Price and its Relation to Growth Prices for consumable items can be tracked over time. For such items price researchers can develop price indexes. Matched model price indexes are used by price researchers to compare the price of items over time. The use of matched model indexes on computer products encounter problems, though. New computer models and versions emerge frequently, and completely new functionality is regularly introduced in information technologies products. Few product models exist on the market long enough so that matched model price indexes could reliably be developed for them. The use of the matched model approach does not work well for computers. The approach cannot count new products that do not have historical data.

The hedonic method tries to overcome the problems of matched model comparisons by creating statistical estimates of the value of product characteristics. Price researchers can observe the prices of ten different computers that are otherwise similar, except that they have hard drives that are of different capacity. Researchers use a statistical model that estimates the current market value of a computer by comparing the use of pricing and hard disk capacity. This approach can be used for multiple characteristics of computers such as processor clock speed, amount of random access memory, CD drives, and hard disk size. This allows the development of a mathematical model that describes how the different technical configurations influence the price of the computer.

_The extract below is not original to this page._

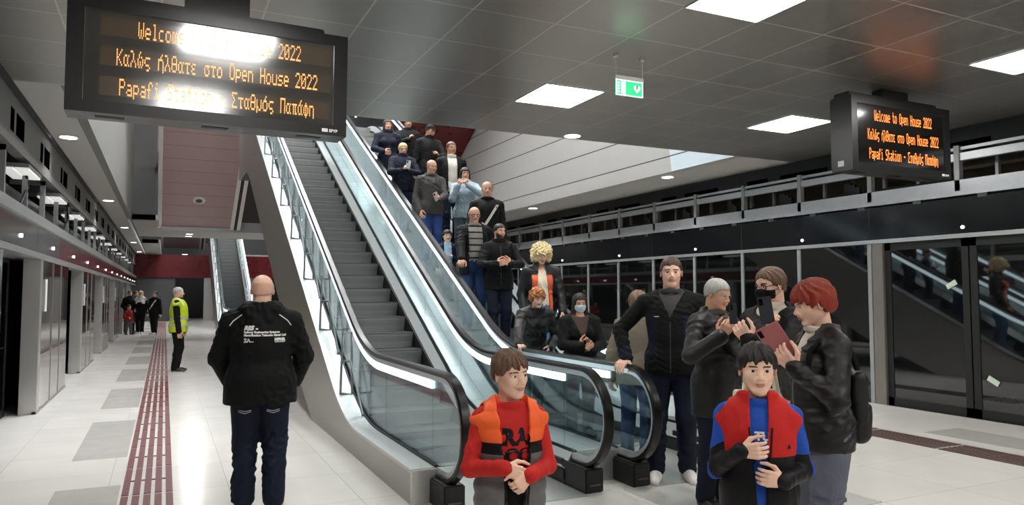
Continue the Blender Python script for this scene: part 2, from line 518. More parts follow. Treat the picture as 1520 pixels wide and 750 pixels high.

Through the use of the hedonic equation, one can insert specifications and it will indicate how much the product will cost. Hedonic equations can give prices for products that do not exist on the market. They can indicate what the price of a product model would have been if exactly that model would have been on the market in the past. Price difference can then be used to determine a price index for that product. The same method can be used to determine a price index for products that consist of bundles of different items, and the estimated price change of these bundles gives a "quality-adjusted" or "constant-quality" estimate of price change.

Computer prices are adjusted for quality improvements. It is, therefore, an important measurement of growth. In other information technologies products and services, the adjustments have been less prominent. U.S. price indexes for computers, software and other products have shown price indexes are commonly used as the starting point in international information technologies productivity studies. Productivity growth in the 1990s is in part due to the decline in prices of computers -- rapid productivity growth in the 1990s was a result of the rapid decline in computer price indexes. In productivity studies, this decline becomes extremely important. It affects both the growth rate of quality-adjusted productive assets and the user costs that multiply the growth of these assets. Also the user cost is calculated by multiplying the total quality-adjusted volume of productive assets and its gross rate of return, which depends on the rate of quality-adjusted depreciation and revaluation of the assets.

The reason why productivity studies find information technologies as the driver of productivity improvements, therefore, is to be found in the fact that accounting studies allocate productivity growth to those sectors where productive assets grow fast and where price declines are rapid. Quality adjusted prices have led to growth in productive computer assets. The contribution of information technologies to labor productivity has been large as the rapid increase of computer assets translate into increased capital. Industries in which price indexes decline are necessary for productivity growth. As such, these results follow purely from the mechanics of growth accounting, and there is nothing that would differentiate information technologies in this framework from any other products that have similar price dynamics.

The value of computing assets in the United States has doubled since the 1980s. The value generated by computing services has grown rapidly over the past two decades. This rapid growth has been the main source of research results that show that information technologies became important for economic growth and productivity improvements since the 1990s.

ConclusionThis research proposal has focused on an analysis of the role increased use of computers has played in increasing economic productivity. Computer have impacted the economy very significant. Much of the current knowledge about the impact of information technologies on productivity and growth is based on a growth theory that explains how advancements in technology will lead to economic growth. Economists describe the impacts on productivity in studies that have analyzed the impact of information technologies on growth in the United States in recent decades. These studies have shown that the use of computers has significantly increased productivity. Computer price index changes have created the main source of growth since the 1990s. As the price of computers and semiconductors has declined and advances in the use of computers has risen, the effect has been substantial: Increased productivity has lead to a significant positive economic impact on the economy in the United States.